Objective: Copy every line of the material below word for word.

Data:
——————
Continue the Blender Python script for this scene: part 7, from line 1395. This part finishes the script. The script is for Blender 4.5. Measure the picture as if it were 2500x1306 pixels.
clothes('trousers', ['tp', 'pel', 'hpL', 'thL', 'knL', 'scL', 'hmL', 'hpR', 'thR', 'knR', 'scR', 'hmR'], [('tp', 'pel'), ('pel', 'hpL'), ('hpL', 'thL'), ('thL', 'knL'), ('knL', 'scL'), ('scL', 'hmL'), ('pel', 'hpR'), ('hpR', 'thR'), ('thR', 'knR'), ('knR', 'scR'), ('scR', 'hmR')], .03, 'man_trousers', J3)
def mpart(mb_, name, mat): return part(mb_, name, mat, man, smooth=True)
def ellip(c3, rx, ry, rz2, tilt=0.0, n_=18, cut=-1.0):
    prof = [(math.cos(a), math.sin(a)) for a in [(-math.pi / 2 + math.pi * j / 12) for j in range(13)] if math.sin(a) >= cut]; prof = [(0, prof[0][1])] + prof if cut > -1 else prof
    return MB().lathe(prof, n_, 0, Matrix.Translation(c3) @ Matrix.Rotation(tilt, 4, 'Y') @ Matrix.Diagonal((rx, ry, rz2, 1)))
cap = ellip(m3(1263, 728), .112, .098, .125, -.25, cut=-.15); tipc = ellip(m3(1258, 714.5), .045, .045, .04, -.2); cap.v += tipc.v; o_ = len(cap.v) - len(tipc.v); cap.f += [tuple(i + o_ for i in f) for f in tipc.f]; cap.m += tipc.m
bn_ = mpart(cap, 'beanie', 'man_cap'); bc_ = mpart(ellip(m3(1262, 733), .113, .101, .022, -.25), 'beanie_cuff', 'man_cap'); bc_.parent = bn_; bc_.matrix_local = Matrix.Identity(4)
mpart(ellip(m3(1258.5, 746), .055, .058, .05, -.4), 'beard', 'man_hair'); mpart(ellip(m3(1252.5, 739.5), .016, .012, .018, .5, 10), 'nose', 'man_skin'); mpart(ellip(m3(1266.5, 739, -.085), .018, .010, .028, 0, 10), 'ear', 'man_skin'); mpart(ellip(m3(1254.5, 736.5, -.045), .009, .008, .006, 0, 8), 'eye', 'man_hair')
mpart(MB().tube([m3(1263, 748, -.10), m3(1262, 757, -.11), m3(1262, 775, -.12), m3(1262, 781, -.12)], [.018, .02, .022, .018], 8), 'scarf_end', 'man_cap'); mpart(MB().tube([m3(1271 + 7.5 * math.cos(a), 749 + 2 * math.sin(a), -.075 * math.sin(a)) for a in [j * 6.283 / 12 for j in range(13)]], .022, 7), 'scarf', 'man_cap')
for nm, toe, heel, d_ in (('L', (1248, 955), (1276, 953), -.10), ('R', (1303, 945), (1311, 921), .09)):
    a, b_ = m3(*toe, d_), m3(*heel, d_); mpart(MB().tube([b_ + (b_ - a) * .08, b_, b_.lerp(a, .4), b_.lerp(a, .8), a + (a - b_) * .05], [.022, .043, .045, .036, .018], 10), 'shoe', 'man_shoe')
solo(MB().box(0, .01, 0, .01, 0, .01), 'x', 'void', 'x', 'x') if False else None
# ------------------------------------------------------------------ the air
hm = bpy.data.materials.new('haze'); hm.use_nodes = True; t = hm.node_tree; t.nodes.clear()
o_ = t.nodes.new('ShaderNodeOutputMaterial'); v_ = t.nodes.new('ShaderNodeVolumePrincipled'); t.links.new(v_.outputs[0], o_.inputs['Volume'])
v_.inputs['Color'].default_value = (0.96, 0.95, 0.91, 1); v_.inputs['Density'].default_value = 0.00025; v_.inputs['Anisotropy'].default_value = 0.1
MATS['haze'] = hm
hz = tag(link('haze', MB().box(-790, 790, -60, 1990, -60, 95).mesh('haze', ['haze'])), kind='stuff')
——————
Exercise answer:
Continue the Blender Python script for this scene: part 7, from line 1395. This part finishes the script. The script is for Blender 4.5. Measure the picture as if it were 2500x1306 pixels.
clothes('trousers', ['tp', 'pel', 'hpL', 'thL', 'knL', 'scL', 'hmL', 'hpR', 'thR', 'knR', 'scR', 'hmR'], [('tp', 'pel'), ('pel', 'hpL'), ('hpL', 'thL'), ('thL', 'knL'), ('knL', 'scL'), ('scL', 'hmL'), ('pel', 'hpR'), ('hpR', 'thR'), ('thR', 'knR'), ('knR', 'scR'), ('scR', 'hmR')], .03, 'man_trousers', J3)
def mpart(mb_, name, mat): return part(mb_, name, mat, man, smooth=True)
def ellip(c3, rx, ry, rz2, tilt=0.0, n_=18, cut=-1.0):
    prof = [(math.cos(a), math.sin(a)) for a in [(-math.pi / 2 + math.pi * j / 12) for j in range(13)] if math.sin(a) >= cut]; prof = [(0, prof[0][1])] + prof if cut > -1 else prof
    return MB().lathe(prof, n_, 0, Matrix.Translation(c3) @ Matrix.Rotation(tilt, 4, 'Y') @ Matrix.Diagonal((rx, ry, rz2, 1)))
cap = ellip(m3(1263, 728), .112, .098, .125, -.25, cut=-.15); tipc = ellip(m3(1258, 714.5), .045, .045, .04, -.2); cap.v += tipc.v; o_ = len(cap.v) - len(tipc.v); cap.f += [tuple(i + o_ for i in f) for f in tipc.f]; cap.m += tipc.m
bn_ = mpart(cap, 'beanie', 'man_cap'); bc_ = mpart(ellip(m3(1262, 733), .113, .101, .022, -.25), 'beanie_cuff', 'man_cap'); bc_.parent = bn_; bc_.matrix_local = Matrix.Identity(4)
mpart(ellip(m3(1258.5, 746), .055, .058, .05, -.4), 'beard', 'man_hair'); mpart(ellip(m3(1252.5, 739.5), .016, .012, .018, .5, 10), 'nose', 'man_skin'); mpart(ellip(m3(1266.5, 739, -.085), .018, .010, .028, 0, 10), 'ear', 'man_skin'); mpart(ellip(m3(1254.5, 736.5, -.045), .009, .008, .006, 0, 8), 'eye', 'man_hair')
mpart(MB().tube([m3(1263, 748, -.10), m3(1262, 757, -.11), m3(1262, 775, -.12), m3(1262, 781, -.12)], [.018, .02, .022, .018], 8), 'scarf_end', 'man_cap'); mpart(MB().tube([m3(1271 + 7.5 * math.cos(a), 749 + 2 * math.sin(a), -.075 * math.sin(a)) for a in [j * 6.283 / 12 for j in range(13)]], .022, 7), 'scarf', 'man_cap')
for nm, toe, heel, d_ in (('L', (1248, 955), (1276, 953), -.10), ('R', (1303, 945), (1311, 921), .09)):
    a, b_ = m3(*toe, d_), m3(*heel, d_); mpart(MB().tube([b_ + (b_ - a) * .08, b_, b_.lerp(a, .4), b_.lerp(a, .8), a + (a - b_) * .05], [.022, .043, .045, .036, .018], 10), 'shoe', 'man_shoe')
solo(MB().box(0, .01, 0, .01, 0, .01), 'x', 'void', 'x', 'x') if False else None
# ------------------------------------------------------------------ the air
hm = bpy.data.materials.new('haze'); hm.use_nodes = True; t = hm.node_tree; t.nodes.clear()
o_ = t.nodes.new('ShaderNodeOutputMaterial'); v_ = t.nodes.new('ShaderNodeVolumePrincipled'); t.links.new(v_.outputs[0], o_.inputs['Volume'])
v_.inputs['Color'].default_value = (0.96, 0.95, 0.91, 1); v_.inputs['Density'].default_value = 0.00025; v_.inputs['Anisotropy'].default_value = 0.1
MATS['haze'] = hm
hz = tag(link('haze', MB().box(-790, 790, -60, 1990, -60, 95).mesh('haze', ['haze'])), kind='stuff')